AT A RECENT charity golf day at St George's Hill Golf Club, an auction conducted by the comedian Jasper Carrott raised pounds 32,000 for the National Schizophrenic Fellowship. Jamie Cunningham, Jean Van de Velde's manager, who also represents Jeremy Dale, trickshot artist on the day, had one regret. "It's a pity the charity day didn't happen after the Open rather than before it," he chuckled, "because we had one of Jean's golf bags for them but they turned it down. It would be worth quite a lot now."

Van de Velde himself has been in Disneyland, Paris, this week. Having promised his children he would take them, he flew from the European Open in Dublin to Paris, spent a day on the rides and then caught a plane to Malmo, Sweden. "That's probably not the best thing in the world in terms of tournament preparation," said Cunningham, "but it's pretty impressive in terms of being a father and an all-round good guy."

A million worries

DAYS AFTER winning the Open, Paul Lawrie had taken Step One on the traditional five-step programme adopted by Yuggies, Young Upwardly-mobile Golfers, by ordering a Porsche.

He already has a Tour wife and child (Steps Two and Three), so his attention will soon be turning to the snooker table and the Scottish castle, Wentworth mansion, or Sunningdale pied a terre/Orlando, Florida, condominium combo. Newly wealthy golfers are always very flash with their cash. It's not until they reach the $3m mark that the paranoia sets in. If a backache ended their career tomorrow, they fret, how would their children survive on a trifling amount like $3m?

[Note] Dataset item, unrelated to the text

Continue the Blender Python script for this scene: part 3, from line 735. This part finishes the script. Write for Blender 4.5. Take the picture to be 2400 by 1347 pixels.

It is that fear that was uppermost in Duval's mind when he asked what he was expected to do with the $5,000 "stipend" he would receive in Ryder Cup expenses. Luckily, the world No 2 received $400,000 to keep the wolf from the door when he was beaten by two and one by Tiger Woods in a two- man match in California on Monday. When Duval conceded a two-foot putt on the 17th, Woods pocketed a mere $1.1m.